The Prisons authorities have submitted names of over 1,200 convicts to the committee on Prerogative of Mercy for pardon


By Petride Mudoola  

The Prisons authorities have submitted names of over 1,200 convicts to the committee on Prerogative of Mercy for pardon.

The committee headed by the President usually pardons a number of prisoners who are unconditionally released around the Christmas period.

Dr. Johnson Byabashaija, the Commissioner General of Prisons, however says he has not yet received a response on the 1,121 names submitted.

“Our mandate is to compile a list of prisoners from various detention centers who qualify for Presidential pardon and then submit the names to the Attorney General’s office for approval,” Byabashaija told the New Vision last week.

“I cannot reveal the names, but the list includes the elderly above 54 years, pregnant women, the breastfeeding mothers, the terminally ill prisoners, petty offenders, capital offenders remaining with only six months of their sentence and convicts on death row,” explained Byabashaija when asked about the identity of those on the list.

Although the president has no powers to intervene in criminal prosecution, Article 121 of the 1995 Constitution allows him, through the advisory committee of prerogative of mercy, to exercise his rights to release prisoners.
 
The prerogative of mercy is an executive process that comes after the Judiciary has concluded its duties. The committee is headed by the President and chaired by the Attorney General and six reputable members of the public, whose identities remain secretive.

The last presidential pardon was in 2012 and among the prominent prisoners released was city businessman Sharma Kooky, who was sentenced to death and had spent 12 years in prison killing his wife, Renu Joshi.

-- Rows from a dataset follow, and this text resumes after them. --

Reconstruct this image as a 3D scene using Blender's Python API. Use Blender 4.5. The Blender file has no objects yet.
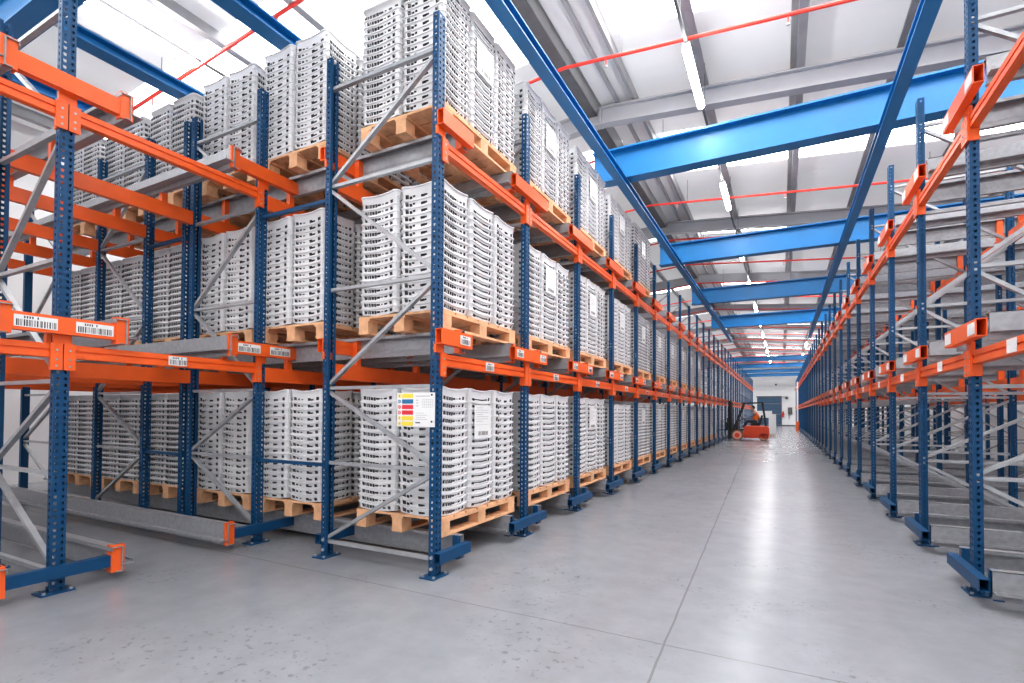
import bpy, bmesh, math, random
import numpy as np
from mathutils import Matrix, Vector
random.seed(7)
C = bpy.context.scene.collection
sc = bpy.context.scene
PI = math.pi
Y0, BAY = 3.561, 1.6934
LY = lambda i: Y0 + i * BAY
ORD = ['zeroth','first','second','third','fourth','fifth','sixth','seventh','eighth','ninth','tenth','eleventh','twelfth',
 'thirteenth','fourteenth','fifteenth','sixteenth','seventeenth','eighteenth','nineteenth','twentieth']
_T = {20:'twenty',30:'thirty',40:'forty'}
def ordw(n):
    if n <= 20: return ORD[n]
    t, u = n // 10 * 10, n % 10
    return ('thirtieth' if t == 30 else 'fortieth') if u == 0 else _T[t] + '-' + ORD[u]

# ------------------------------------------------------------------ materials
def mat(name, col, rough=.5, metal=0., noise=0., nscale=6., bump=0., emit=None, estr=0., spec=None, coat=0.):
    m = bpy.data.materials.new(name); m.use_nodes = True
    nt = m.node_tree; b = nt.nodes['Principled BSDF']
    b.inputs['Base Color'].default_value = (*col, 1); b.inputs['Roughness'].default_value = rough
    b.inputs['Metallic'].default_value = metal
    if spec is not None: b.inputs['Specular IOR Level'].default_value = spec
    if coat: b.inputs['Coat Weight'].default_value = coat
    tc = nt.nodes.new('ShaderNodeTexCoord')
    nz = nt.nodes.new('ShaderNodeTexNoise'); nz.inputs['Scale'].default_value = nscale; nz.inputs['Detail'].default_value = 4
    nt.links.new(tc.outputs['Object'], nz.inputs['Vector'])
    rp = nt.nodes.new('ShaderNodeValToRGB')
    rp.color_ramp.elements[0].position = .3; rp.color_ramp.elements[1].position = .7
    rp.color_ramp.elements[0].color = (*[c * (1 - noise) for c in col], 1)
    rp.color_ramp.elements[1].color = (*[min(1, c * (1 + noise)) for c in col], 1)
    nt.links.new(nz.outputs['Fac'], rp.inputs['Fac']); nt.links.new(rp.outputs['Color'], b.inputs['Base Color'])
    if bump:
        bp = nt.nodes.new('ShaderNodeBump'); bp.inputs['Strength'].default_value = bump
        nt.links.new(nz.outputs['Fac'], bp.inputs['Height']); nt.links.new(bp.outputs['Normal'], b.inputs['Normal'])
    if emit:
        b.inputs['Emission Color'].default_value = (*emit, 1); b.inputs['Emission Strength'].default_value = estr
    return m
M = dict(
 post=mat('post_blue', (.0042,.057,.148), .45, .0, .08, spec=.3),
 blue=mat('beam_blue', (.002,.155,.40), .42, 0, .08, 2),
 orange=mat('rack_orange', (.80,.118,.016), .4, 0, .06),
 galv=mat('galvanised_steel', (.33,.335,.355), .40, .3, .12, 22),
 bar=mat('galvanised_tube', (.38,.39,.41), .36, .35, .12, 9),
 crate=mat('crate_grey', (.73,.73,.74), .5, 0, .02, 8),
 slot=mat('crate_slot_shade', (.075,.076,.08), .7),  # shade inside the crate openings, painted as a dark material
 wood=mat('pallet_pine', (.74,.42,.235), .7, 0, .18, 11),
 white=mat('paper_white', (.74,.74,.74), .6),
 ink=mat('ink_black', (.03,.03,.03), .6),
 inkg=mat('ink_grey', (.35,.36,.38), .6),
 rafter=mat('rafter_grey', (.42,.42,.44), .55, 0, .06, 2),
 purlin=mat('purlin_grey', (.33,.33,.34), .45, .1, .1, 3),
 dark=mat('dark_grey_steel', (.13,.13,.135), .5, .3, .1),  # plain dark grey steel for channels, hangers and fittings
 flash=mat('ridge_white', (.70,.70,.70), .5),
 red=mat('pipe_red', (.72,.045,.03), .4),
 wall=mat('wall_white', (.82,.82,.82), .7, 0, .04, .7),
 truck=mat('truck_red_orange', (.78,.07,.018), .35, 0, .05),
 black=mat('truck_black', (.015,.015,.016), .5),
 tyre=mat('tyre_grey', (.25,.10,.07), .8),
 rim=mat('wheel_rim_pale', (.75,.42,.33), .5),
 door=mat('door_slate_blue', (.05,.10,.17), .5, 0, .1),
 vest=mat('vest_orange', (.95,.19,.03), .7, emit=(.95,.19,.03), estr=.05),
 shirt=mat('shirt_grey_blue', (.22,.27,.36), .8),
 trousers=mat('trousers_grey', (.06,.065,.075), .85),
 skin=mat('skin', (.55,.31,.22), .6), hair=mat('hair_dark', (.03,.022,.016), .7),
 yellow=mat('sign_yellow', (.80,.62,.06), .5), sblue=mat('sign_blue', (.02,.16,.33), .5), sred=mat('sign_red', (.70,.03,.05), .5),
 tube=mat('tube_lit', (1,1,1), .4, emit=(1,.99,.97), estr=70.),
 sky_right=mat('skylight_glow_right', (1,1,1), .4, emit=(1,1,1), estr=9.),
 sky=mat('skylight_glow', (1,1,1), .4, emit=(1,1,1), estr=5.),
)
# ribbed white roof sheet
def roof_mat():
    m = mat('roof_sheet', (.70,.70,.705), .45)
    nt = m.node_tree; b = nt.nodes['Principled BSDF']
    tc = [n for n in nt.nodes if n.type == 'TEX_COORD'][0]
    w = nt.nodes.new('ShaderNodeTexWave'); w.bands_direction = 'Y'; w.inputs['Scale'].default_value = 1.0
    nt.links.new(tc.outputs['Object'], w.inputs['Vector'])
    bp = nt.nodes.new('ShaderNodeBump'); bp.inputs['Strength'].default_value = .12; bp.inputs['Distance'].default_value = .02
    nt.links.new(w.outputs['Fac'], bp.inputs['Height']); nt.links.new(bp.outputs['Normal'], b.inputs['Normal'])
    # translucency added to brighten the ceiling: part of the outdoor light diffuses through
    tr = nt.nodes.new('ShaderNodeBsdfTranslucent'); tr.inputs['Color'].default_value = (.8,.8,.81,1)
    mx = nt.nodes.new('ShaderNodeMixShader'); mx.inputs[0].default_value = .17
    out = [n for n in nt.nodes if n.type == 'OUTPUT_MATERIAL'][0]
    nt.links.new(b.outputs[0], mx.inputs[1]); nt.links.new(tr.outputs[0], mx.inputs[2]); nt.links.new(mx.outputs[0], out.inputs['Surface'])
    return m
M['roof'] = roof_mat()
def floor_mat():
    m = bpy.data.materials.new('polished_concrete'); m.use_nodes = True
    nt = m.node_tree; N = nt.nodes; L = nt.links; b = N['Principled BSDF']
    tc = N.new('ShaderNodeTexCoord'); sep = N.new('ShaderNodeSeparateXYZ'); L.new(tc.outputs['Object'], sep.inputs[0])
    def noise(s, d=5, r=.55):
        n = N.new('ShaderNodeTexNoise'); n.inputs['Scale'].default_value = s; n.inputs['Detail'].default_value = d
        n.inputs['Roughness'].default_value = r; L.new(tc.outputs['Object'], n.inputs['Vector']); return n
    def ramp(src, p0, c0, p1, c1):
        r = N.new('ShaderNodeValToRGB'); e = r.color_ramp.elements
        e[0].position, e[1].position = p0, p1; e[0].color = (*c0, 1); e[1].color = (*c1, 1); L.new(src, r.inputs['Fac']); return r
    def math_(op, a, v=None, c=None):
        n = N.new('ShaderNodeMath'); n.operation = op
        for k, x in enumerate((a, v, c)):
            if x is None: continue
            if isinstance(x, (int, float)): n.inputs[k].default_value = x
            else: L.new(x, n.inputs[k])
        return n.outputs[0]
    big = ramp(noise(.5, 2, .5).outputs['Fac'], .2, (.242,.25,.27), .8, (.285,.293,.313))
    fine = ramp(noise(4, 6, .65).outputs['Fac'], .3, (.86,.86,.87), .65, (1,1,1))
    mul = N.new('ShaderNodeMixRGB'); mul.blend_type = 'MULTIPLY'; mul.inputs[0].default_value = 1
    L.new(big.outputs[0], mul.inputs[1]); L.new(fine.outputs[0], mul.inputs[2])
    # scuffs: small dark flecks gathered in patches
    sc1 = ramp(noise(20, 3, .6).outputs['Fac'], .59, (0,0,0), .64, (1,1,1)); sc2 = ramp(noise(.9, 2).outputs['Fac'], .50, (0,0,0), .62, (1,1,1))
    sm = math_('MULTIPLY', sc1.outputs[0], sc2.outputs[0]); sm = math_('MULTIPLY', sm, .55)
    mx = N.new('ShaderNodeMixRGB'); L.new(sm, mx.inputs[0]); L.new(mul.outputs[0], mx.inputs[1]); mx.inputs[2].default_value = (.12,.12,.13,1)
    # saw-cut joints
    wob = math_('MULTIPLY', math_('SUBTRACT', noise(3).outputs['Fac'], .5), .02)
    dx = math_('ABSOLUTE', math_('ADD', math_('ADD', math_('ADD', sep.outputs['X'], .53), math_('MULTIPLY', sep.outputs['Y'], .031)), wob))
    jx = math_('LESS_THAN', dx, .007)
    yy = math_('ADD', math_('ADD', sep.outputs['Y'], 50 - 3.175), wob)
    dy = math_('ABSOLUTE', math_('SUBTRACT', math_('MODULO', math_('ADD', yy, 5), 10), 5))
    jy = math_('LESS_THAN', dy, .006)
    j = math_('MULTIPLY', math_('MAXIMUM', jx, jy), .6)
    mj = N.new('ShaderNodeMixRGB'); L.new(j, mj.inputs[0]); L.new(mx.outputs[0], mj.inputs[1]); mj.inputs[2].default_value = (.12,.12,.125,1)
    L.new(mj.outputs[0], b.inputs['Base Color'])
    b.inputs['Roughness'].default_value = .25
    b.inputs['Specular IOR Level'].default_value = .55
    return m
M['floor'] = floor_mat()

# ------------------------------------------------------------------ mesh builder
class MB:
    def __init__(s): s.v = []; s.f = []; s.m = []; s.mats = []
    def mi(s, m):
        if m not in s.mats: s.mats.append(m)
        return s.mats.index(m)
    def add(s, vs, fs, m):
        o = len(s.v); s.v += [tuple(p) for p in vs]; k = s.mi(m)
        s.f += [tuple(i + o for i in f) for f in fs]; s.m += [k] * len(fs); return s
    def box(s, x0, x1, y0, y1, z0, z1, m):
        v = [(x,y,z) for z in (z0,z1) for y in (y0,y1) for x in (x0,x1)]
        return s.add(v, [(0,2,3,1),(4,5,7,6),(0,1,5,4),(2,6,7,3),(0,4,6,2),(1,3,7,5)], m)
    def bar(s, p, q, w, h, m, up=(0,0,1)):
        p, q = Vector(p), Vector(q); d = (q-p).normalized(); u = Vector(up)
        if abs(d.dot(u)) > .98: u = Vector((1,0,0))
        a = d.cross(u).normalized() * w/2; b = a.cross(d).normalized() * h/2
        v = [e + i*a + j*b for e in (p,q) for j in (-1,1) for i in (-1,1)]
        return s.add(v, [(0,1,3,2),(4,6,7,5),(0,4,5,1),(2,3,7,6),(0,2,6,4),(1,5,7,3)], m)
    def tube(s, p, q, r, m, n=10, r2=None, cap=True):
        p, q = Vector(p), Vector(q); d = (q-p).normalized(); u = Vector((0,0,1)) if abs(d.z) < .9 else Vector((1,0,0))
        a = d.cross(u).normalized(); b = a.cross(d); r2 = r if r2 is None else r2
        v = [e + rr*(math.cos(t)*a + math.sin(t)*b) for e, rr in ((p,r),(q,r2)) for t in [2*PI*k/n for k in range(n)]]
        f = [(k,(k+1)%n,n+(k+1)%n,n+k) for k in range(n)]
        if cap: f += [tuple(range(n))[::-1], tuple(range(n,2*n))]
        return s.add(v, f, m)
    def extrude(s, poly, axis, a, b, m):
        """closed polygon (2D) pulled along an axis from a to b"""
        def P(u, w, t): return {'x':(t,u,w),'y':(u,t,w),'z':(u,w,t)}[axis]
        n = len(poly); v = [P(u,w,a) for u,w in poly] + [P(u,w,b) for u,w in poly]
        f = [(k,(k+1)%n,n+(k+1)%n,n+k) for k in range(n)] + [tuple(range(n))[::-1], tuple(range(n,2*n))]
        return s.add(v, f, m)
    def mesh(s, name):
        me = bpy.data.meshes.new(name); me.from_pydata(s.v, [], s.f)
        for m in s.mats: me.materials.append(M[m])
        me.polygons.foreach_set('material_index', s.m)
        bm = bmesh.new(); bm.from_mesh(me); bmesh.ops.recalc_face_normals(bm, faces=bm.faces); bm.to_mesh(me); bm.free()
        return me
    def raw(s, name):
        me = bpy.data.meshes.new(name); me.from_pydata(s.v, [], s.f)
        for m in s.mats: me.materials.append(M[m])
        me.polygons.foreach_set('material_index', s.m); me.update(); return me
def obj(name, me, parent=None, loc=(0,0,0), rz=0., mirror=False):
    if isinstance(me, MB): me = me.mesh(name)
    o = bpy.data.objects.new(name, me); C.objects.link(o); o.location = loc; o.rotation_euler = (0,0,rz)
    if parent is not None: o.parent = parent
    return o
def tag(o, label, cat, group=None, kind=None):
    o['label'] = label; o['category'] = cat
    if group: o['group'] = group
    if kind: o['kind'] = kind
    return o
def thing(name, label, cat, loc=(0,0,0), rz=0., group=None):
    return tag(obj(name, None, None, loc, rz), label, cat, group)
def struct(name, me):
    o = obj(name, me); o['kind'] = 'structure'; return o

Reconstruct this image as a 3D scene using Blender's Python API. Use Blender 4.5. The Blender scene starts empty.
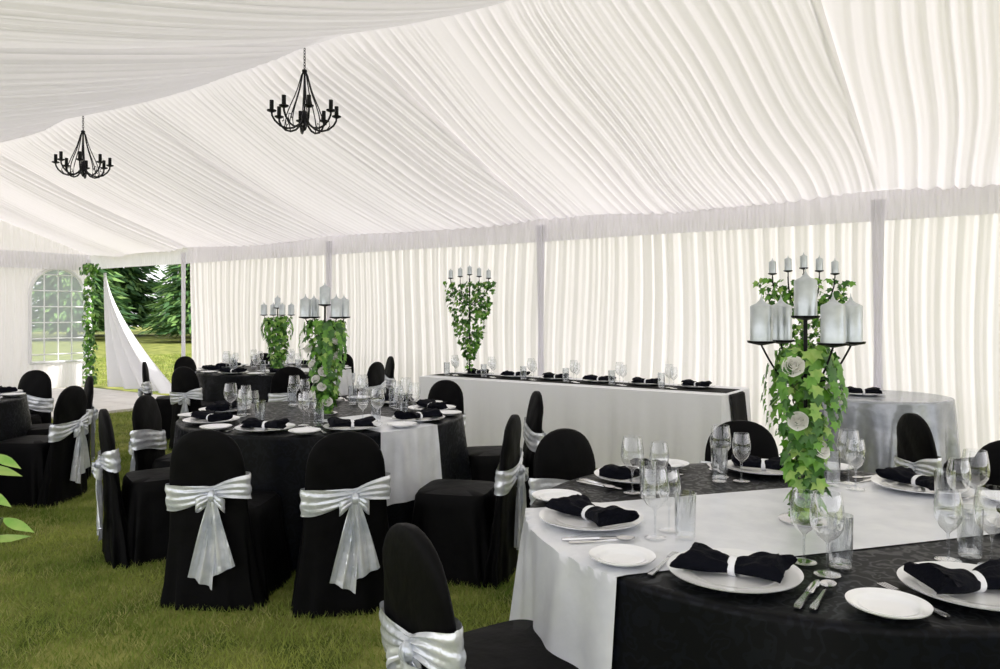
import bpy, math, random
import numpy as np
from mathutils import Vector, Matrix
random.seed(7); rng=np.random.default_rng(5)
S=bpy.context.scene
S.view_settings.view_transform='Standard'
S.view_settings.exposure=.05
pi=math.pi; sin=math.sin; cos=math.cos

# ------------------------------------------------------------ materials
def nodes(name):
    m=bpy.data.materials.new(name); m.use_nodes=True
    return m,m.node_tree.nodes,m.node_tree.links,m.node_tree.nodes['Principled BSDF']
def mat(name,col,rough=.5,metal=0,noise=None,nscale=20,bump=0,bscale=60,transl=0,spec=.5,sheen=0):
    m,n,l,p=nodes(name)
    p.inputs['Base Color'].default_value=(*col,1); p.inputs['Roughness'].default_value=rough
    p.inputs['Metallic'].default_value=metal; p.inputs['Specular IOR Level'].default_value=spec
    if sheen: p.inputs['Sheen Weight'].default_value=sheen
    tc=n.new('ShaderNodeTexCoord'); colsock=None
    if noise:
        t=n.new('ShaderNodeTexNoise'); t.inputs['Scale'].default_value=nscale; t.inputs['Detail'].default_value=4
        l.new(tc.outputs['Object'],t.inputs['Vector'])
        r=n.new('ShaderNodeValToRGB'); r.color_ramp.elements[0].position=.35; r.color_ramp.elements[1].position=.65
        r.color_ramp.elements[0].color=(*col,1); r.color_ramp.elements[1].color=(*noise,1)
        l.new(t.outputs['Fac'],r.inputs['Fac']); l.new(r.outputs['Color'],p.inputs['Base Color']); colsock=r.outputs['Color']
    if bump:
        t2=n.new('ShaderNodeTexNoise'); t2.inputs['Scale'].default_value=bscale; t2.inputs['Detail'].default_value=3
        l.new(tc.outputs['Object'],t2.inputs['Vector'])
        b=n.new('ShaderNodeBump'); b.inputs['Strength'].default_value=bump; b.inputs['Distance'].default_value=.01
        l.new(t2.outputs['Fac'],b.inputs['Height']); l.new(b.outputs['Normal'],p.inputs['Normal'])
    if transl:
        tr=n.new('ShaderNodeBsdfTranslucent'); tr.inputs['Color'].default_value=(*col,1)
        if colsock: l.new(colsock,tr.inputs['Color'])
        mx=n.new('ShaderNodeMixShader'); mx.inputs[0].default_value=transl
        l.new(p.outputs[0],mx.inputs[1]); l.new(tr.outputs[0],mx.inputs[2])
        l.new(mx.outputs[0],n['Material Output'].inputs['Surface'])
    return m
M_lining=mat('white_lining',(.90,.87,.88),.8,transl=.22,spec=.1,bump=.15,bscale=30)
M_sheer=mat('white_voile',(.88,.87,.91),.8,transl=.55,spec=.1,bump=.2,bscale=50)
M_wall=mat('white_curtain',(.92,.89,.90),.8,transl=.37,spec=.1,bump=.15,bscale=25)
M_white=mat('white_cloth',(.84,.85,.88),.6,spec=.3,bump=.15,bscale=18)
M_satin=mat('silver_satin',(.66,.68,.73),.30,metal=.15,noise=(.76,.78,.82),nscale=9,bump=.3,bscale=14)
M_satin2=mat('silver_grey_satin',(.30,.32,.36),.26,metal=.45,noise=(.44,.46,.50),nscale=7,bump=.3,bscale=14)
M_sash=mat('sash_satin',(.58,.62,.68),.22,metal=.4,noise=(.84,.86,.90),nscale=10,bump=1,bscale=18,transl=.06)
M_chair=mat('black_chair_cover',(.0012,.0012,.0016),.6,spec=.10,bump=.8,bscale=9)
M_nap=mat('black_napkin',(.002,.0025,.006),.8,spec=.10,bump=.6,bscale=45)
M_plain=mat('black_runner_cloth',(.0015,.0015,.002),.7,spec=.1,bump=.3,bscale=12)
M_china=mat('white_china',(.88,.89,.91),.08)
M_steel=mat('cutlery_steel',(.62,.62,.63),.18,metal=1)
M_iron=mat('black_iron',(.008,.008,.010),.45,metal=.5,spec=.3)
M_candle=mat('silver_candle',(.48,.52,.54),.30,metal=.75,noise=(.56,.60,.62),nscale=30)
M_leaf1=mat('ivy_dark',(.03,.11,.012),.4,noise=(.06,.19,.025),nscale=25,transl=.15)
M_leaf2=mat('ivy_mid',(.10,.28,.025),.4,noise=(.16,.38,.04),nscale=25,transl=.2)
M_leaf3=mat('ivy_pale',(.38,.54,.14),.4,noise=(.22,.45,.08),nscale=30,transl=.2)
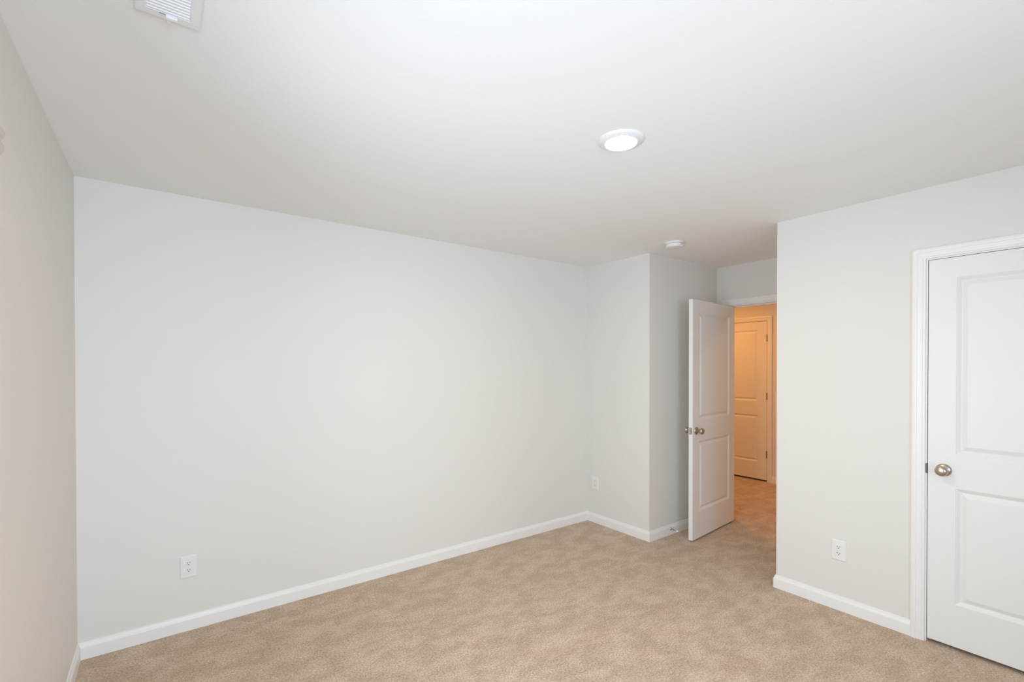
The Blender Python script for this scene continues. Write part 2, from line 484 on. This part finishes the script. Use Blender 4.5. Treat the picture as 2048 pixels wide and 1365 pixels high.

In 2009, the president pardoned former Internal Affairs Minister Chris Rwakasisi, and the former Governor of the Central Province during Amin regime, Abdullah Nassur, who was on death row in Luzira's Upper Prison.

A prominent inmate, Johnson Kamya Wavamuno, who has spent 15 years of his life sentence in jail for aggravated robbery and murder, says his sojourn in prison has taught him a lot and has given him an emotional experience that made him renounce his old habits and embrace salvation.
 
 "We plead to God and through his Grace the Archbishop to ask the President and the nation to accept our apologies and grant us pardon. Without divine intervention no single soul would survive these inhuman, unbearable and inordinate sentences we were handed," he pleaded.